En el ser humano todo es “binario”: nuestro cuerpo es simétrico, tenemos dos
brazos, dos ojos, dos manos… Así también el trabajo y la oración son
complementarios. La oración – que es la “respiración” de todo – permanece
como el fondo vital del trabajo, también en los momentos en los que no está
explicitada. Es deshumano estar tan absortos por el trabajo como para no
encontrar más el tiempo para la oración.
Al mismo tiempo, no es sana una oración que sea ajena de la vida. Una
oración que nos enajena de lo concreto de la vida se convierte en
espiritualismo, o, peor, ritualismo. Recordemos que Jesús, después de haber
mostrado a los discípulos su gloria en el monte Tabor, no quiere alargar ese
momento de éxtasis, sino que baja con ellos del monte y retoma el camino
cotidiano. Porque esa experiencia tenía que permanecer en los corazones como
luz y fuerza de su fe; también una luz y fuerza para los días venideros: los
de la Pasión. Así, los tiempos dedicados a estar con Dios avivan la fe, la
cual nos ayuda en la concreción de la vida, y la fe, a su vez, alimenta la
oración, sin interrupción. En esta circularidad entre fe, vida y oración, se
mantiene encendido ese fuego del amor cristiano que Dios se espera de
nosotros.
Y repetimos la oración sencilla que es tan bonito repetir durante el día,
todos juntos: “Señor Jesús, Hijo de Dios, ten piedad de mí pecador”.
Saludos:
Saludo cordialmente a los fieles de lengua española. En estos días en que
nos preparamos a celebrar la Solemnidad del Sagrado Corazón de Jesús,
pidamos al Señor que haga nuestros corazones semejantes al suyo: humildes,
misericordiosos y perseverantes en el amor, en la oración y en las buenas
obras. Que Dios los bendiga. Muchas gracias.

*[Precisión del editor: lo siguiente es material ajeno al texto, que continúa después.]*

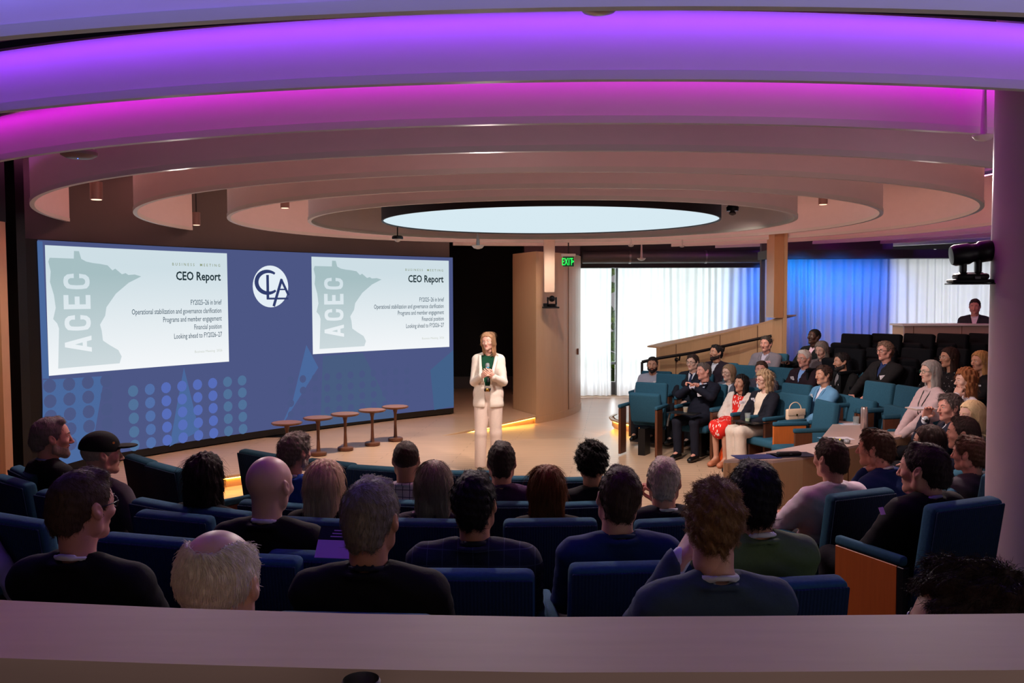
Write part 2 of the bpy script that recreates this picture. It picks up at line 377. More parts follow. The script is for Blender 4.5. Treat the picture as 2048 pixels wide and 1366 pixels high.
# map outline in unit slide coordinates (u right, v up)
MAP = [(.02, .975), (.02, .905), (.013, .875), (.023, .80), (.018, .72), (.035, .62), (.042, .52), (.028, .435), (.047, .40), (.055, .36), (.045, .05), (.36, .055), (.372, .11), (.355, .165), (.31, .21), (.275, .25), (.27, .33), (.262, .38), (.29, .45), (.298, .52), (.35, .63), (.42, .72), (.49, .775), (.455, .79), (.42, .785), (.405, .80), (.385, .79), (.35, .835), (.335, .82), (.31, .86), (.27, .87), (.235, .875), (.20, .885), (.175, .905), (.165, .965), (.14, .965), (.138, .905)]
MAP = MAP[1:]
def slide(px, name_label):
    (s0, zt), (s1, zt2), (s2, zb), (s3, zb2) = [spx(*p) for p in px]
    s0 = (s0+s3)/2; s1 = (s1+s2)/2; zt = (zt+zt2)/2; zb = (zb+zb2)/2; W = s1-s0; Hh = zt-zb
    print('slide', s0, s1, zb, zt, W/Hh)
    mb = MB(); spatch(mb, s0, s1, zb, zt, .018, 20); sl = mb.build('slide', M_slide, scr, smooth=True); sl['label'] = name_label
    def uv(u, v, o=.022): return (s0+u*W, zb+v*Hh)
    mb = MB(); spoly(mb, [uv(u, v) for u, v in MAP], .022); mb.build('state_map', M_map, sl)
    def pl(u0, v0, rot=False, kx=1., ky=1.):
        def f(x, y):
            if rot: uu, vv = s0+u0*W-y*kx, zb+v0*Hh+x*ky
            else: uu, vv = s0+u0*W+x*kx, zb+v0*Hh+y*ky
            p = sp(uu, vv, .027); return (p[0]-off.x, p[1]-off.y, p[2]-off.z)
        return f
    mbl = MB(); U0, U1 = .080, .215; LH = .148; v = .165
    def q(pts): spoly(mbl, [uv(U1-(U1-U0)*y, v+LH*x) for x, y in pts], .027)
    def cletter():
        o = []; n_ = []
        for t in np.linspace(R(38), R(322), 15):
            cx, cy = math.cos(t), math.sin(t); k = 1/max(abs(cx), abs(cy))**.55
            o.append((.45+.42*cx*k*.98, .5+.5*cy*k*.98)); n_.append((.45+.20*cx*k, .5+.32*cy*k))
        for i in range(14): q([o[i], o[i+1], n_[i+1], n_[i]])
        q([o[0], n_[0], (.63, .60), (.87, .60)]); q([o[-1], n_[-1], (.63, .40), (.87, .40)])
    def rc_(x0, y0, x1, y1): q([(x0, y0), (x1, y0), (x1, y1), (x0, y1)])
    q([(0, 0), (.24, 0), (.56, 1), (.32, 1)]); q([(.88, 0), (.64, 0), (.32, 1), (.56, 1)]); rc_(.2, .18, .68, .34); v += .168
    cletter(); v += .168
    rc_(.05, 0, .30, 1); rc_(.30, 0, .80, .18); rc_(.30, .41, .72, .59); rc_(.30, .82, .80, 1); v += .158
    cletter()
    mbl.build('large_letters', M_slide, sl)
    text_obj('CEO Report', .062*W, sl, M_ink, pl(.955, .75, False, .84), 'RIGHT', .0014*W, 1.0)
    text_obj('BUSINESS  MEETING', .020*W, sl, M_green, pl(.955, .875), 'RIGHT', .0002, 1.7)
    for t, v in (('FY2025\u201326 in brief', .53), ('Operational stabilization and governance clarification', .455), ('Programs and member engagement', .383), ('Financial position', .31), ('Looking ahead to FY2026\u201327', .235)):
        text_obj(t, .038*W, sl, M_ink2, pl(.957, v, False, .645), 'RIGHT', .0004, 1.0)
    text_obj('Business Meeting  2026', .018*W, sl, M_faint, pl(.957, .10), 'RIGHT')
slide([(88, 490), (452, 507), (457, 721), (96, 754)], 'left projected slide, white with a grey state map')
slide([(621, 514), (896, 521), (898, 693), (625, 709)], 'right projected slide, white with a grey state map')
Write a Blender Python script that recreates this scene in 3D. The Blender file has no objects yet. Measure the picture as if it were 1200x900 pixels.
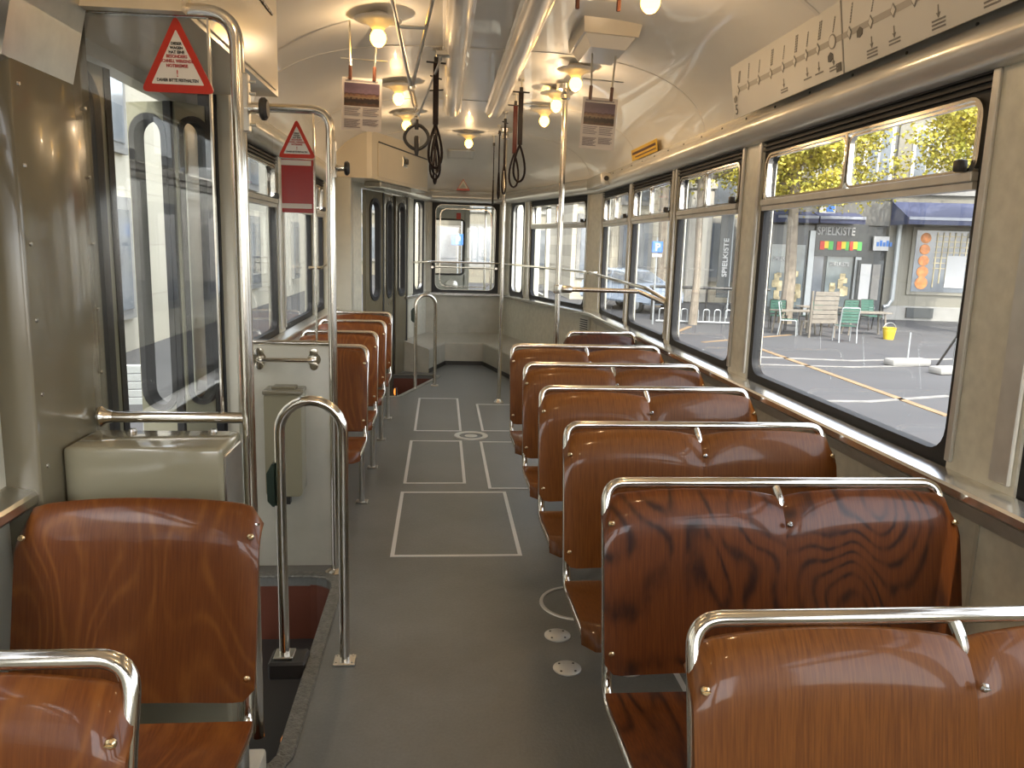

Resumen leído por el Santo Padre en español
Queridos hermanos y hermanas:
Hoy reflexionamos sobre la perseverancia en la oración. “Orar
constantemente” es una invitación, más aún, una exhortación que nos hace la
Sagrada Escritura. Pero, ¿cómo es posible rezar sin interrupción? Esta fue
la búsqueda del Peregrino ruso, que descubrió la oración del corazón, una
oración breve que consiste en repetir, al ritmo de la respiración y durante
toda la jornada: «Señor Jesucristo, Hijo de Dios, ten misericordia de mí,
pecador». En efecto, en la vida necesitamos tanto de la oración como del
aire que respiramos.
En la historia de la espiritualidad encontramos diversos autores que
insisten en la necesidad de una oración perseverante y continua, que sea el
centro de la existencia cristiana, el pentagrama donde se apoye la melodía
de nuestra vida, el fuego sagrado que arda en nosotros sin cesar y que nada
lo pueda apagar.
Vivir estos principios no es fácil. Pero estamos llamados a hacerlos vida
manteniendo el equilibrio entre trabajo y oración, es decir, intentando que
el trabajo no nos absorba hasta el punto de no encontrar tiempo para orar y,
por otra parte, estando atentos a que nuestra oración no se convierta en un
espiritualismo, que nos aleje del contacto con la realidad. En definitiva,
la circularidad entre fe, vida y oración mantiene encendido en nosotros el
fuego del amor: los tiempos dedicados a estar con Dios reavivan nuestra fe,
y esto se traduce en nuestra vida concreta.